Senate debates

Monday, 17 March 2014

Bills

Clean Energy Legislation (Carbon Tax Repeal) Bill 2013, Ozone Protection and Synthetic Greenhouse Gas (Import Levy) Amendment (Carbon Tax Repeal) Bill 2013, Ozone Protection and Synthetic Greenhouse Gas (Import Levy) (Transitional Provisions) Bill 2013, Ozone Protection and Synthetic Greenhouse Gas (Manufacture Levy) Amendment (Carbon Tax Repeal) Bill 2013, True-up Shortfall Levy (General) (Carbon Tax Repeal) Bill 2013, True-up Shortfall Levy (Excise) (Carbon Tax Repeal) Bill 2013, Customs Tariff Amendment (Carbon Tax Repeal) Bill 2013, Excise Tariff Amendment (Carbon Tax Repeal) Bill 2013, Clean Energy (Income Tax Rates and Other Amendments) Bill 2013; In Committee

9:17 pm

Photo of Lisa SinghLisa Singh (Tasmania, Australian Labor Party, Shadow Parliamentary Secretary to the Shadow Attorney General) Share this | Hansard source

I have been on my feet now for a good eight minutes, so for Senator Birmingham to now say that what I have been addressing, the questions that I have been raising, are not pertinent to his sense of what is compatible with this section of the bill is a little bit late, quite frankly. But he knows very well my line of questioning. I have been talking now for some eight minutes about solar energy. I have been talking specifically about the government's One Million Solar Roofs program and where the funding for that program is going to come from. You would think that in the last eight minutes he would have started to think about how he is going to respond to some of these questions, when in the next five minutes he will get the opportunity to do so.

To make points of order, pretending he has no idea what is going on and that I am in some other world with regard to this section of the bill, is a little bit ordinary, quite frankly. That is especially the case because, having been on the Senate Standing Committee on Environment and Communications with him for the last 18 months or so, I know that he is quite engaged in this portfolio. I think I am right in saying that he is actually quite passionate about renewable energy and about the area of climate change—as opposed, perhaps, to some of his colleagues in the government. Senator Birmingham actually understands this issue and is on the record as being supportive of an emissions trading scheme. At that time he was adamant that that was the way that his party room was going to move. In fact, he said that they were going to do it better than the then Rudd government. But now they are not going to do it at all. They are going to introduce a direct action scheme and pretend that they never even imagined the emissions trading scheme.

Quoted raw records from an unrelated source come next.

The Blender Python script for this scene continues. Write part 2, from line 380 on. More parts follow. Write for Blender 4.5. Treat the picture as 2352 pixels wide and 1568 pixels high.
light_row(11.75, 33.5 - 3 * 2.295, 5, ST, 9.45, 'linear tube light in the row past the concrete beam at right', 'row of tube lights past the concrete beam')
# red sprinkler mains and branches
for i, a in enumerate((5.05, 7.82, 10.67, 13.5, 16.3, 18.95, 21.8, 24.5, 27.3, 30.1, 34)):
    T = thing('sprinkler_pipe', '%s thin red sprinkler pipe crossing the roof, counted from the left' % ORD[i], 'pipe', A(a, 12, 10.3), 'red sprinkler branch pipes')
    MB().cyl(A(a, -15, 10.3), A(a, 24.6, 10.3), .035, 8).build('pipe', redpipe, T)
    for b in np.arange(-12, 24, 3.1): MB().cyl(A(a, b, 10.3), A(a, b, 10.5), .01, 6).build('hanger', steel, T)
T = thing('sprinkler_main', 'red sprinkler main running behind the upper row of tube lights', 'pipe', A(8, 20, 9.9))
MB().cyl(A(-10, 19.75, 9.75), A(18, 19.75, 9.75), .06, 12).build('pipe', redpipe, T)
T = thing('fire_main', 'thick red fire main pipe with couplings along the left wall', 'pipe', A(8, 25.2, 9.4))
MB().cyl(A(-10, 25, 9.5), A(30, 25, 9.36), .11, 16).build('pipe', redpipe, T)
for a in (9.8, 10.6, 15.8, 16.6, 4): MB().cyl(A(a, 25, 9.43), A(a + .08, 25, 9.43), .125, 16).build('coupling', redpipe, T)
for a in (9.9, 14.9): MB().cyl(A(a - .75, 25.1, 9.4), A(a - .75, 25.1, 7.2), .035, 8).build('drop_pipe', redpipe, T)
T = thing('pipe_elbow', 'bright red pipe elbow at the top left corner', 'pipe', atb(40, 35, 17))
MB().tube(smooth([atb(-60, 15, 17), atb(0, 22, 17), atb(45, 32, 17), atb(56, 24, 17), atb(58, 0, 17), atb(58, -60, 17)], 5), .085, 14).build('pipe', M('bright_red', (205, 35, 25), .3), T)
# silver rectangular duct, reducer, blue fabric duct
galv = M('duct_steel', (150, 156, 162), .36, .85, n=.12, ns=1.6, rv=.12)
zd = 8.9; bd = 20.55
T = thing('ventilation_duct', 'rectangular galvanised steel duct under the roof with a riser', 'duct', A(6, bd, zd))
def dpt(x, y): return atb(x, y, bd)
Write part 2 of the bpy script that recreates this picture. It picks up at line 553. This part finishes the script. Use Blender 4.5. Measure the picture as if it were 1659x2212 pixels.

It is on the record that Senator Birmingham was very much supportive of an emissions scheme but we will let that aside. Hopefully, Senator Birmingham will listen to my questioning in relation to the bill that is before us—that is, my questions in relation to solar roofs, solar schools and solar towns programs. Specifically, my questions are: where will the funding for the one million solar roofs program come from? Will low-income households be specifically targeted in a program of that sort? Will there be some kind of co-payment arrangement for households? How much abatement is expected from such a program?

Also, where will funding for the solar towns program come from? There is a solar roofs program, I understand, but there is also a solar towns program. Will there be regional towns? Will there be suburbs or local government areas in regional areas? Also, how much abatement is expected from that program?

There are the solar roofs program and the solar towns program. My final questions are in relation to where the funding for the solar schools program will come from. I am specifically interested in the solar schools program because that is an area I am very familiar with, having understood the over-$217 million investment that the last Labor government made in providing 5,310 schools to install renewable energy systems, rainwater tanks and a range of energy efficient measures into their schools.

Where will that funding for the solar schools program come from? Will it go exclusively to public schools or will it go to schools in low socio-economic status areas? How will it be determined which schools will get that funding? Like the questions in relation to the solar roofs program and the solar towns program, how much abatement is expected from the program?

I have been talking about three programs. I am sure that Senator Birmingham is very aware of the three programs that are part of his government's package. I am sure he is able to answer these three questions in great detail. I know he has great interest in this area, having been a supporter of the emissions trading scheme, and that he is, therefore, aware of all of the benefits that renewable energy provides by encouraging changes in behaviour—which is what occurs through an emissions trading scheme.

I will finish my remarks by highlighting that I, too, am interested in and passionate about renewable energy. I think it is the way of the future. I think that it is something that the opposition and the government could have some bipartisan agreement on. Where we differ is probably on how it is delivered and, certainly, on how it is funded. Cutting $450 million in MYEFO from ARENA is certainly going to leave the government very short in being able to deliver these three programs. So I will be very interested to hear from Senator Birmingham exactly how this is going to occur.